Graz, which was the second stop on the SNO’s first vast European tour in 1967, was where Richard Strauss sixty years earlier conducted the Austrian premiere of Salome, with Gustav and the lovely Alma Mahler, Puccini, Schoenberg, Berg, Zemlinsky, Johann Strauss’s widow, and - it was said - a young Adolf Hitler in the audience. Along with the Rite of Spring in Paris in 1913, it remains high on my list of historic performances I have missed.
The first I learned about the charms of Graz was when, as a schoolboy, a neighbour with the memorable name of Stanley Concha advised me to go there. He had known it before the war, and loved it. When I joined The Scotsman I was on the mailing list of its opera house, so I received frequent invitations to attend performances there. The SNO’s two-day visit gave me the opportunity.

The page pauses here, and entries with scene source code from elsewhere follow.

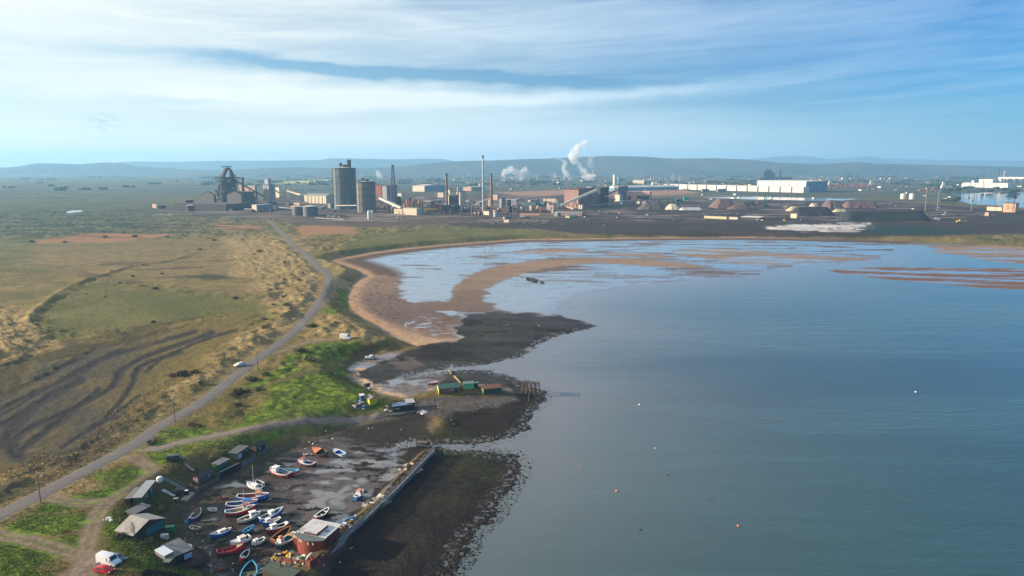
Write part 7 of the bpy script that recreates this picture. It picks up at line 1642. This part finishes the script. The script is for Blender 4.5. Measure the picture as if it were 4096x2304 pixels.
CC = [M('container_red', (.45, .06, .06), .6), M('container_orange', (.55, .22, .08), .6), M('container_white', (.65, .62, .58), .6), M('container_pink', (.45, .2, .2), .6), M('container_blue', (.08, .16, .3), .6)]
qs = random.Random(21)
for i in range(70):
    if i < 46: u, v = qs.uniform(3315, 3495), qs.uniform(741, 750)
    elif i < 58: u, v = qs.uniform(3000, 3030) - qs.uniform(0, 160), qs.uniform(738, 745)
    else: u, v = qs.uniform(3680, 3790), qs.uniform(757, 766)
    p = FP(u, v); m_ = mpp(p); n = qs.choice((1, 2, 2, 3)); o = MB().box(-6.5, 6.5, -1.8, 1.8, 0, 3 * n).build('container_stack', CC[qs.choice((0, 0, 1, 2, 3, 3, 4))]); o.location = p; o.rotation_euler = (0, 0, R(qs.choice((-6, 0, 5))))
    tag(o, ('bright shipping container stack left of the far quay cranes', 'small container stack behind the long white warehouse', 'pink or white container stack by the far dock')[0 if i < 46 else 1 if i < 58 else 2], 'containers', ('containers by the quay cranes', 'containers behind the warehouse', 'containers by the far dock')[0 if i < 46 else 1 if i < 58 else 2])
def rjetty():
    p = FP(3795, 812); m_ = mpp(p); t = thing('river_jetty', 'dark piled jetty reaching into the river', 'jetty', p)
    MB().box(-36 * m_, 36 * m_, -5 * m_, 8 * m_, 9 * m_, 13 * m_).build('deck', DARKC, t)
    for k in range(10): MB().lathe([(1.2 * m_, -3), (1.2 * m_, 9 * m_)], 8, ((-34 + 7.5 * k) * m_, -3 * m_)).build('pile', DARKC, t)
rjetty()
def digger():
    p = FP(3840, 890); m_ = mpp(p); t = thing('yellow_plant', 'bright yellow earth mover on the dark yard near the river', 'earth mover', p)
    MB().box(-14 * m_, 12 * m_, -4 * m_, 4 * m_, 1.5 * m_, 7 * m_).build('body', YEL, t); MB().box(-4 * m_, 4 * m_, -3.4 * m_, 3.4 * m_, 7 * m_, 11 * m_).build('cab', YEL, t); MB().box(14 * m_, 27 * m_, -4 * m_, 4 * m_, 1.5 * m_, 6 * m_).build('trailer', ltblue, t)
    for x in (-10, -2, 8, 18, 24): MB().tube([(x * m_, -4.5 * m_, 2 * m_), (x * m_, 4.5 * m_, 2 * m_)], 2 * m_, 12).build('wheel', BLACK, t)
digger()
shed('white_trailer', 'long white trailer on the dark yard left of the earth mover', 3735, 3758, 3763, 874, 881, WHITEC, WHITEC, 46, cat='trailer')
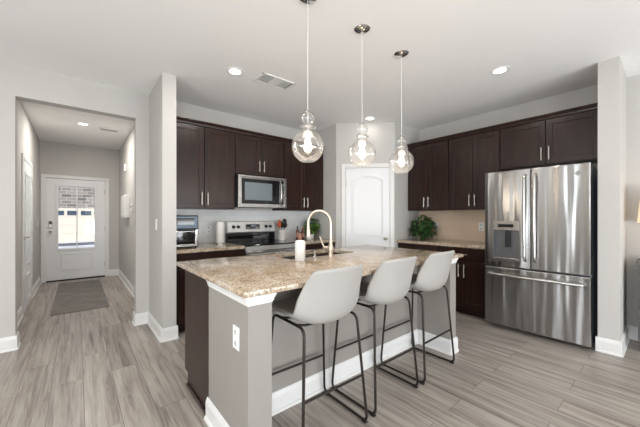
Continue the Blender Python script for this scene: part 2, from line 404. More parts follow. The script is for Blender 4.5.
# ------------------------------------------------------------ doors
def framed(m, x0, x1, z0, z1, y0, y1, rail, bev=.004):
    m.box(x0, x0+rail, y0, y1, z0, z1, bev); m.box(x1-rail, x1, y0, y1, z0, z1, bev)
    m.box(x0+rail, x1-rail, y0, y1, z0, z0+rail, bev); m.box(x0+rail, x1-rail, y0, y1, z1-rail, z1, bev)
def casing(m, x0, x1, zt, wd=.062, y0=-.018, y1=0.):
    m.box(x0-wd, x0, y0, y1, .001, zt+wd, .004); m.box(x1, x1+wd, y0, y1, .001, zt+wd, .004); m.box(x0, x1, y0, y1, zt, zt+wd, .004)
def hinges(e, x, zs, y=-.012):
    for z in zs:
        h = MB(); h.cyl((x, y, z-.05), (x, y, z+.05), .008); h.box(x-.012, x+.012, y, y+.012, z-.045, z+.045); h.build('hinge', 'nickel', e)
# front door with a two pane window
d1 = struct(thing('door_1', 'white front door with two glass panes and keypad lock', 'door', (0, HY, 0)), )
m = MB(); casing(m, -.47, .47, 2.035); m.box(-.48, -.455, 0, .11, 0, 2.06); m.box(.455, .48, 0, .11, 0, 2.06); m.box(-.48, .48, 0, .11, 2.032, 2.06); m.build('door_frame', 'trim', d1, smooth=False)
m = MB(); Y0, Y1 = .012, .056
m.box(-.455, -.30, Y0, Y1, .022, 2.03, .002); m.box(.30, .455, Y0, Y1, .022, 2.03, .002); m.box(-.3, .3, Y0, Y1, 1.905, 2.03, .002); m.box(-.3, .3, Y0, Y1, .022, .62, .002)
framed(m, -.25, .25, .20, .53, Y0-.014, Y0, .014); m.box(-.215, .215, Y0-.006, Y0, .235, .495, .004)
m.build('door_panel', 'door', d1)
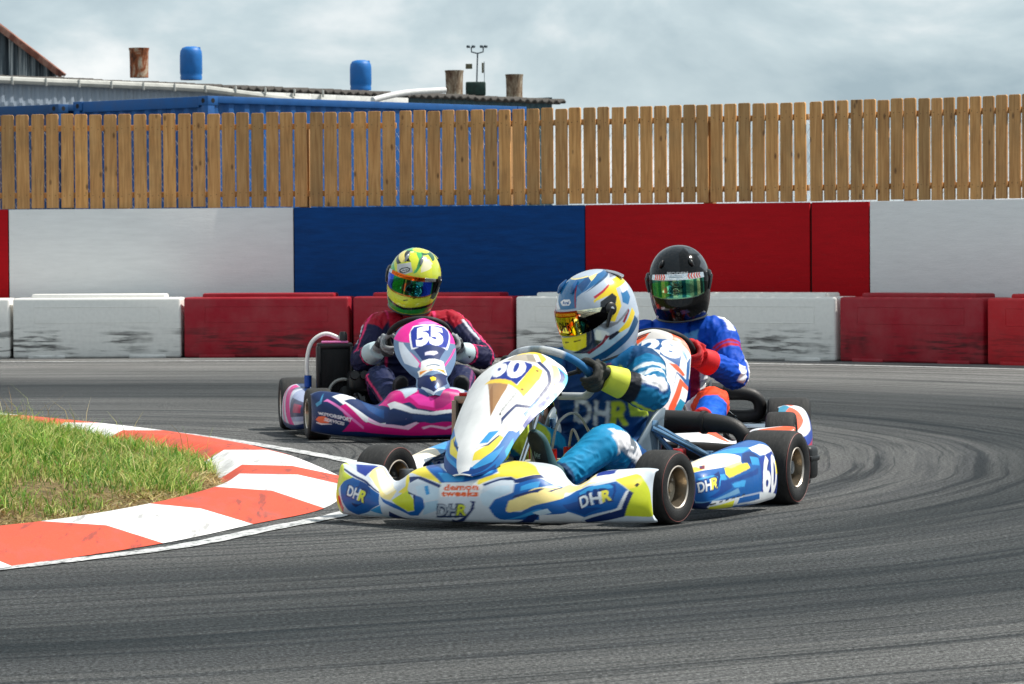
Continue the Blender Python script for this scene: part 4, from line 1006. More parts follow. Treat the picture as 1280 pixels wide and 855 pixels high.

Alas, Salome was not showing but there was a dreary Madama Butterfly, sung in German by a humdrum cast and staged on a shiny black linoleum floor which has remained for ever in my mind. Though it gave me a night off from a repeat concert by the SNO, I walked out at the interval. It was the first, but certainly not the last, time I had left an opera early - a critical weapon I soon learned to use when the occasion demanded.
At the first of the SNO’s Graz concerts, Jacqueline Du Pre had been soloist in the Dvorak Cello Concerto. A convivial member of the party, she had been in the hotel foyer while I was trying to phone my review to The Scotsman from behind the glass window of the hotel’s solitary phone booth. Spotting me, she donned my hat, which I had hung on a hook outside, pressed her nose against the window and, a cherished memory, pulled funny faces at me through the glass.
After Graz, the SNO proceeded to Linz, where it performed in a large school gym beside a noisy railway branch line. Sir Georg Solti had once conducted there, and famously got the trains diverted. Alexander Gibson had no such luck and Janet Baker’s singing of Mahler’s Ruckert Lieder had to wait until Salzburg’s Festspielhaus for acceptable surroundings.
Between these two stopping points, the orchestra had a night off in a somewhat sinister fogbound mountain village where the hotel proprietor, with a huge white moustache, said threateningly “I want to welcome you to my house.” Mass-produced schnitzels for supper formed his unappetising welcome.
Before leaving in its three buses the next morning, the orchestra’s administrator Robert Ponsonby, a former officer in the Guards, held a snap parade on the village square, where he asked the unforgettable question: “Who has left his boots on his bed?” The culprit was not, I am relieved to say, the music critic of The Scotsman.
19 January 2015
I really do wonder why orchestras and their tour agents used to book concerts in halls that were clearly inappropriate. To expect a great artiste like Janet Baker - to say nothing of Alexander Gibson and the musicians of the SNO - to perform in a gym close to a railway line is desperately sad. Even more sadly, it was not all that unusual.
ReplyDeleteIn an earlier response regarding encores, I mentioned the LSO's World Tour in the early 1980s. Few orchestras visited Bangkok in those days before the excellent Thailand Cultural Centre was built. Yet orchestras did so occasionally. I am not sure where the LSO played in the city, but the building had a roof made of corrugated iron. During Mahler 1, the monsoon rains arrived with the result that a good 20 minutes of the symphony was totally lost!
I expect rain was the last thing on the mind of Tibor Rudas, the man who persuaded Pavarotti to play in arenas and made them both spectacularly rich, when he arranged for his 'client' to give a fund-raising concert for his local school in California in the early 1990s. After all it had not rained in that part of the world for almost 4 years. Accordingly, never one to spend money unless it was absolutely necessary, Tibor cut corners, no wooden planks were placed over the earth on the car park where the concert was to take place, merely a large swathe of plastic grass.
The day before the concert, the heavens opened and the rain did not cease. The rich and famous dressed in their finery had to troop through the rain and the mud and then into water nearly an inch deep in the large 6,000 seat marquee. When the overture started, the rain mercifully eased. But when Pavarotti, dressed in his tail suit covered by a raincoat was half way through his first aria, the rain restarted. It sounded like 1,000 drummers on the marquee's roof and not even Decca's senior recording engineer, James Lock, and his team could make the tenor's voice be heard!
Some years later I was involved in a recital by Jose Carreras on the river terrace of Bangkok's famed Oriental Hotel. The setting was magical. Thanks to the presence of the Queen, it had not been difficult to arrange for river traffic to be stopped for the duration. Even the trees had all been sprayed with mosquito repellant, so thorough were the preparations! As Carreras came on stage, however, I heard a plane flying high overhead. I looked at the hotel's Executive Manager. We both mouthed at the same time, "I knew there was something we forgot!"